::: STORED DATA :::

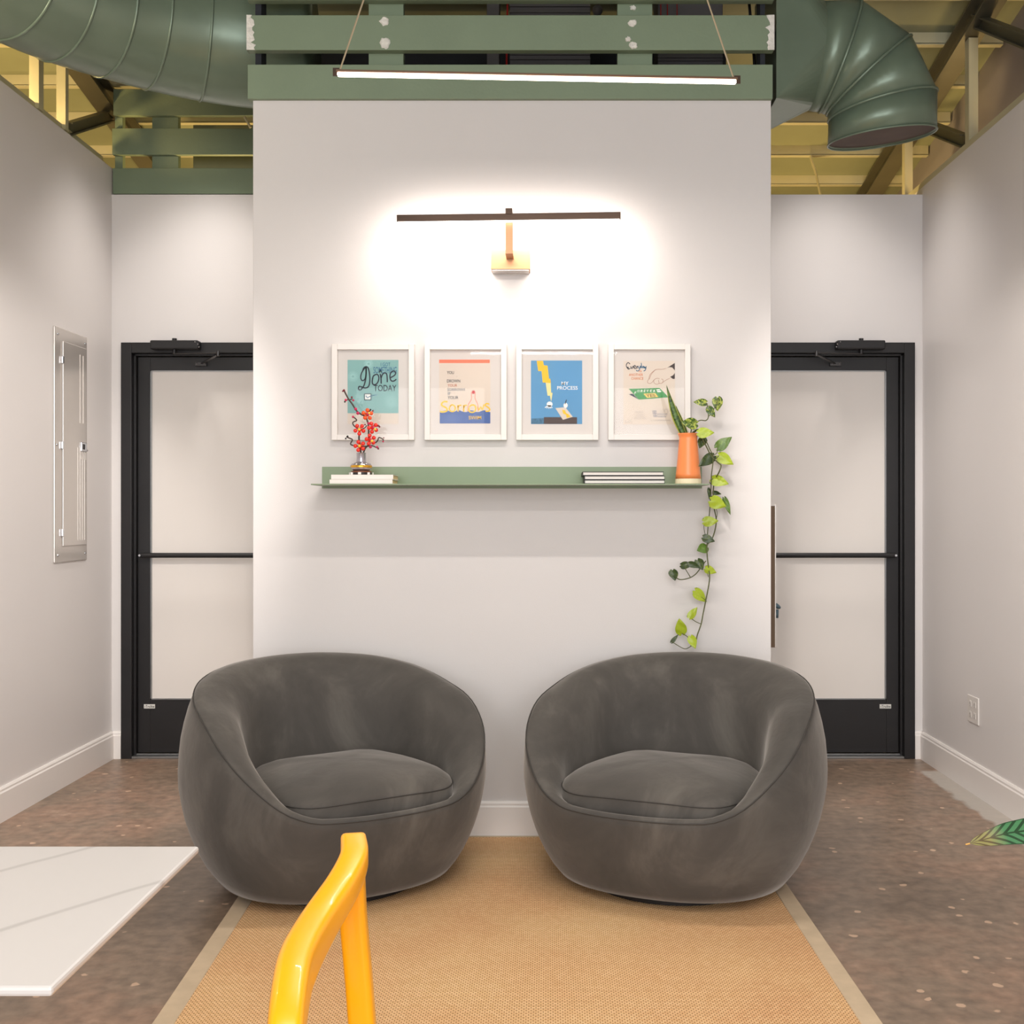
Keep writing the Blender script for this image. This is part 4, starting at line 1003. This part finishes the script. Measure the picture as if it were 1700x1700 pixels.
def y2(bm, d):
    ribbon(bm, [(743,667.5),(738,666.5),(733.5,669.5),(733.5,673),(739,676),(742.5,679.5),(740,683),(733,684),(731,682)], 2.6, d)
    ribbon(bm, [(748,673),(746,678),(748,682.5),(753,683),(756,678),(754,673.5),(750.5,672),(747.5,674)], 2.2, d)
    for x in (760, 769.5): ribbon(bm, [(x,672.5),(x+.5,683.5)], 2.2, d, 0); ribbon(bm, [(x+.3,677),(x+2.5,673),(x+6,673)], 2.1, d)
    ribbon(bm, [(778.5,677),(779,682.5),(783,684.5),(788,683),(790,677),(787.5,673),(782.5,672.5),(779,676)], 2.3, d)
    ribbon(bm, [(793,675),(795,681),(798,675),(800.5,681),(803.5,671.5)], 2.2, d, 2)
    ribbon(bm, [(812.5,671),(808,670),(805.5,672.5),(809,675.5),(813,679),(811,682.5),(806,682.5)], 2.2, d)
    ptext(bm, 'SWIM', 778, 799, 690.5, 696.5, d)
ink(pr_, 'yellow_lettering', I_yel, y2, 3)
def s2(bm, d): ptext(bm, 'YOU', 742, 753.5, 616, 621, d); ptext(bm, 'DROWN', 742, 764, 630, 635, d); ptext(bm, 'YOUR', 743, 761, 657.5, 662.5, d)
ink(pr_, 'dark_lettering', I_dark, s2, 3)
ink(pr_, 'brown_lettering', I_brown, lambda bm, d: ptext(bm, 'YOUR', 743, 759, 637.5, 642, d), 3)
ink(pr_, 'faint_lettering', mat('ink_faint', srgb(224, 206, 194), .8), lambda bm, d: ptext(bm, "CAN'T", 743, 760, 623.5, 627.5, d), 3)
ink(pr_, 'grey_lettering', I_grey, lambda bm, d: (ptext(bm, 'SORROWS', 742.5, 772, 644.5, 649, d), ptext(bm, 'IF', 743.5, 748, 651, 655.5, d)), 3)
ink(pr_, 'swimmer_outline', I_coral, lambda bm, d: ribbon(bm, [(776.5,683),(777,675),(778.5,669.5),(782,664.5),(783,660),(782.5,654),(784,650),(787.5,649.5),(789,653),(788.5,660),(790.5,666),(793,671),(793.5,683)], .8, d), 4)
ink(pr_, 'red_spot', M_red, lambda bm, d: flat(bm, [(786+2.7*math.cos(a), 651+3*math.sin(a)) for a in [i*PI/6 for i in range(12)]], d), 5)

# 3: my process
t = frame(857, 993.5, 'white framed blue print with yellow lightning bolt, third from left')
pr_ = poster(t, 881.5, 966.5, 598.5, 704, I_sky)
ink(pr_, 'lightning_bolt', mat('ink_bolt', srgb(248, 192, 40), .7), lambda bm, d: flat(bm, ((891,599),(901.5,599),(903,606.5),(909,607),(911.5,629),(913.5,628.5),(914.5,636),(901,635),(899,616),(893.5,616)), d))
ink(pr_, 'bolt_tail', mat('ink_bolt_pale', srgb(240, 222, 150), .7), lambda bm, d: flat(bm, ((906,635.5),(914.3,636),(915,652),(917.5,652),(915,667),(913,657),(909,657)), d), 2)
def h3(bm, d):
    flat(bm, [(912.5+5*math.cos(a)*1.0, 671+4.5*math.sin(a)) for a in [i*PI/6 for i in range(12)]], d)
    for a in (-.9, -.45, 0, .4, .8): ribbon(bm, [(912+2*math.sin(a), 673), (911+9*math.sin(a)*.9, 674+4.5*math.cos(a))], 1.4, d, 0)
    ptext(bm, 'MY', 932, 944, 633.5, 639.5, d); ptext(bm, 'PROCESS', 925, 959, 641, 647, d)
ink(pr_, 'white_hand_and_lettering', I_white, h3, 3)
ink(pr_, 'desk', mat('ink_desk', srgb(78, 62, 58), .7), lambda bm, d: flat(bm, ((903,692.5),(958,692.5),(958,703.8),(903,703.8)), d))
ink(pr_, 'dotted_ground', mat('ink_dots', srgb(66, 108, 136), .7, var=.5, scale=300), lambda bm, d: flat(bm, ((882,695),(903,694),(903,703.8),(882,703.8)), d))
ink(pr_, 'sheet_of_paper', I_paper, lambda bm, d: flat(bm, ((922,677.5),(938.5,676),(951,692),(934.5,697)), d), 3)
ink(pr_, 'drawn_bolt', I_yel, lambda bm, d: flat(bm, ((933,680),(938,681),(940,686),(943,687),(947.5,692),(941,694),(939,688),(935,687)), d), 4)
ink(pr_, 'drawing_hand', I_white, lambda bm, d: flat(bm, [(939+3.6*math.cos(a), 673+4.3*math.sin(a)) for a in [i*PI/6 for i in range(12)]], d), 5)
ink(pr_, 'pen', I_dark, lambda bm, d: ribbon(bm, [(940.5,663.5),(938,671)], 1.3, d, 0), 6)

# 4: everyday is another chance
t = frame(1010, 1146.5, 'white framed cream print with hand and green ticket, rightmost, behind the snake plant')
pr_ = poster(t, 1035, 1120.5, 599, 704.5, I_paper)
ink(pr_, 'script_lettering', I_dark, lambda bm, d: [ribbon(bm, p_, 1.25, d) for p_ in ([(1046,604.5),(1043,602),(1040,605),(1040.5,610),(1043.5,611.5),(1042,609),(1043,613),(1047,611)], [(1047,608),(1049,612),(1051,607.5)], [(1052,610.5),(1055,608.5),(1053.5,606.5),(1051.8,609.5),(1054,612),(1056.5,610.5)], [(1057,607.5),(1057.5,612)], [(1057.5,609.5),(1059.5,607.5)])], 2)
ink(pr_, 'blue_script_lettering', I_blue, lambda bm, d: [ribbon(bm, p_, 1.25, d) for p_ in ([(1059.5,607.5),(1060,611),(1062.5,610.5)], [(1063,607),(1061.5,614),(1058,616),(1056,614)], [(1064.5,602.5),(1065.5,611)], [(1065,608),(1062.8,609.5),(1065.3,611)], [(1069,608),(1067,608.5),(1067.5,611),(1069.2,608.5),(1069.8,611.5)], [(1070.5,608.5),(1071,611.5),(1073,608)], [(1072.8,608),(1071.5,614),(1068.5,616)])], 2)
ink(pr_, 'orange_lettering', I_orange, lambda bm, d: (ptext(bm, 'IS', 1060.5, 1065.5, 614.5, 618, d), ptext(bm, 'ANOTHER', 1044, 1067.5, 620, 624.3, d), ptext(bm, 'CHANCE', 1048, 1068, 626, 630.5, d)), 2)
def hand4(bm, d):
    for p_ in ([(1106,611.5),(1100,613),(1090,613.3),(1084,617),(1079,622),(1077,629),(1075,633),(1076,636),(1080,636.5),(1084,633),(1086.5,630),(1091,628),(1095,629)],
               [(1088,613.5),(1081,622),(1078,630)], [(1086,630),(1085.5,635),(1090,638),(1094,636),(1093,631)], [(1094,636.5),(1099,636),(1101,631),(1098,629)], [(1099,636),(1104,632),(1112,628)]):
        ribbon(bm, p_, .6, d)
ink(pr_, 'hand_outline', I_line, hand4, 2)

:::

■ TASK REQUIREMENTS ■
Transcribe each line above verbatim, with the pictures left out.

■ TASK OUTPUT ■
Keep writing the Blender script for this image. This is part 4, starting at line 1003. This part finishes the script. Measure the picture as if it were 1700x1700 pixels.
def y2(bm, d):
    ribbon(bm, [(743,667.5),(738,666.5),(733.5,669.5),(733.5,673),(739,676),(742.5,679.5),(740,683),(733,684),(731,682)], 2.6, d)
    ribbon(bm, [(748,673),(746,678),(748,682.5),(753,683),(756,678),(754,673.5),(750.5,672),(747.5,674)], 2.2, d)
    for x in (760, 769.5): ribbon(bm, [(x,672.5),(x+.5,683.5)], 2.2, d, 0); ribbon(bm, [(x+.3,677),(x+2.5,673),(x+6,673)], 2.1, d)
    ribbon(bm, [(778.5,677),(779,682.5),(783,684.5),(788,683),(790,677),(787.5,673),(782.5,672.5),(779,676)], 2.3, d)
    ribbon(bm, [(793,675),(795,681),(798,675),(800.5,681),(803.5,671.5)], 2.2, d, 2)
    ribbon(bm, [(812.5,671),(808,670),(805.5,672.5),(809,675.5),(813,679),(811,682.5),(806,682.5)], 2.2, d)
    ptext(bm, 'SWIM', 778, 799, 690.5, 696.5, d)
ink(pr_, 'yellow_lettering', I_yel, y2, 3)
def s2(bm, d): ptext(bm, 'YOU', 742, 753.5, 616, 621, d); ptext(bm, 'DROWN', 742, 764, 630, 635, d); ptext(bm, 'YOUR', 743, 761, 657.5, 662.5, d)
ink(pr_, 'dark_lettering', I_dark, s2, 3)
ink(pr_, 'brown_lettering', I_brown, lambda bm, d: ptext(bm, 'YOUR', 743, 759, 637.5, 642, d), 3)
ink(pr_, 'faint_lettering', mat('ink_faint', srgb(224, 206, 194), .8), lambda bm, d: ptext(bm, "CAN'T", 743, 760, 623.5, 627.5, d), 3)
ink(pr_, 'grey_lettering', I_grey, lambda bm, d: (ptext(bm, 'SORROWS', 742.5, 772, 644.5, 649, d), ptext(bm, 'IF', 743.5, 748, 651, 655.5, d)), 3)
ink(pr_, 'swimmer_outline', I_coral, lambda bm, d: ribbon(bm, [(776.5,683),(777,675),(778.5,669.5),(782,664.5),(783,660),(782.5,654),(784,650),(787.5,649.5),(789,653),(788.5,660),(790.5,666),(793,671),(793.5,683)], .8, d), 4)
ink(pr_, 'red_spot', M_red, lambda bm, d: flat(bm, [(786+2.7*math.cos(a), 651+3*math.sin(a)) for a in [i*PI/6 for i in range(12)]], d), 5)

# 3: my process
t = frame(857, 993.5, 'white framed blue print with yellow lightning bolt, third from left')
pr_ = poster(t, 881.5, 966.5, 598.5, 704, I_sky)
ink(pr_, 'lightning_bolt', mat('ink_bolt', srgb(248, 192, 40), .7), lambda bm, d: flat(bm, ((891,599),(901.5,599),(903,606.5),(909,607),(911.5,629),(913.5,628.5),(914.5,636),(901,635),(899,616),(893.5,616)), d))
ink(pr_, 'bolt_tail', mat('ink_bolt_pale', srgb(240, 222, 150), .7), lambda bm, d: flat(bm, ((906,635.5),(914.3,636),(915,652),(917.5,652),(915,667),(913,657),(909,657)), d), 2)
def h3(bm, d):
    flat(bm, [(912.5+5*math.cos(a)*1.0, 671+4.5*math.sin(a)) for a in [i*PI/6 for i in range(12)]], d)
    for a in (-.9, -.45, 0, .4, .8): ribbon(bm, [(912+2*math.sin(a), 673), (911+9*math.sin(a)*.9, 674+4.5*math.cos(a))], 1.4, d, 0)
    ptext(bm, 'MY', 932, 944, 633.5, 639.5, d); ptext(bm, 'PROCESS', 925, 959, 641, 647, d)
ink(pr_, 'white_hand_and_lettering', I_white, h3, 3)
ink(pr_, 'desk', mat('ink_desk', srgb(78, 62, 58), .7), lambda bm, d: flat(bm, ((903,692.5),(958,692.5),(958,703.8),(903,703.8)), d))
ink(pr_, 'dotted_ground', mat('ink_dots', srgb(66, 108, 136), .7, var=.5, scale=300), lambda bm, d: flat(bm, ((882,695),(903,694),(903,703.8),(882,703.8)), d))
ink(pr_, 'sheet_of_paper', I_paper, lambda bm, d: flat(bm, ((922,677.5),(938.5,676),(951,692),(934.5,697)), d), 3)
ink(pr_, 'drawn_bolt', I_yel, lambda bm, d: flat(bm, ((933,680),(938,681),(940,686),(943,687),(947.5,692),(941,694),(939,688),(935,687)), d), 4)
ink(pr_, 'drawing_hand', I_white, lambda bm, d: flat(bm, [(939+3.6*math.cos(a), 673+4.3*math.sin(a)) for a in [i*PI/6 for i in range(12)]], d), 5)
ink(pr_, 'pen', I_dark, lambda bm, d: ribbon(bm, [(940.5,663.5),(938,671)], 1.3, d, 0), 6)

# 4: everyday is another chance
t = frame(1010, 1146.5, 'white framed cream print with hand and green ticket, rightmost, behind the snake plant')
pr_ = poster(t, 1035, 1120.5, 599, 704.5, I_paper)
ink(pr_, 'script_lettering', I_dark, lambda bm, d: [ribbon(bm, p_, 1.25, d) for p_ in ([(1046,604.5),(1043,602),(1040,605),(1040.5,610),(1043.5,611.5),(1042,609),(1043,613),(1047,611)], [(1047,608),(1049,612),(1051,607.5)], [(1052,610.5),(1055,608.5),(1053.5,606.5),(1051.8,609.5),(1054,612),(1056.5,610.5)], [(1057,607.5),(1057.5,612)], [(1057.5,609.5),(1059.5,607.5)])], 2)
ink(pr_, 'blue_script_lettering', I_blue, lambda bm, d: [ribbon(bm, p_, 1.25, d) for p_ in ([(1059.5,607.5),(1060,611),(1062.5,610.5)], [(1063,607),(1061.5,614),(1058,616),(1056,614)], [(1064.5,602.5),(1065.5,611)], [(1065,608),(1062.8,609.5),(1065.3,611)], [(1069,608),(1067,608.5),(1067.5,611),(1069.2,608.5),(1069.8,611.5)], [(1070.5,608.5),(1071,611.5),(1073,608)], [(1072.8,608),(1071.5,614),(1068.5,616)])], 2)
ink(pr_, 'orange_lettering', I_orange, lambda bm, d: (ptext(bm, 'IS', 1060.5, 1065.5, 614.5, 618, d), ptext(bm, 'ANOTHER', 1044, 1067.5, 620, 624.3, d), ptext(bm, 'CHANCE', 1048, 1068, 626, 630.5, d)), 2)
def hand4(bm, d):
    for p_ in ([(1106,611.5),(1100,613),(1090,613.3),(1084,617),(1079,622),(1077,629),(1075,633),(1076,636),(1080,636.5),(1084,633),(1086.5,630),(1091,628),(1095,629)],
               [(1088,613.5),(1081,622),(1078,630)], [(1086,630),(1085.5,635),(1090,638),(1094,636),(1093,631)], [(1094,636.5),(1099,636),(1101,631),(1098,629)], [(1099,636),(1104,632),(1112,628)]):
        ribbon(bm, p_, .6, d)
ink(pr_, 'hand_outline', I_line, hand4, 2)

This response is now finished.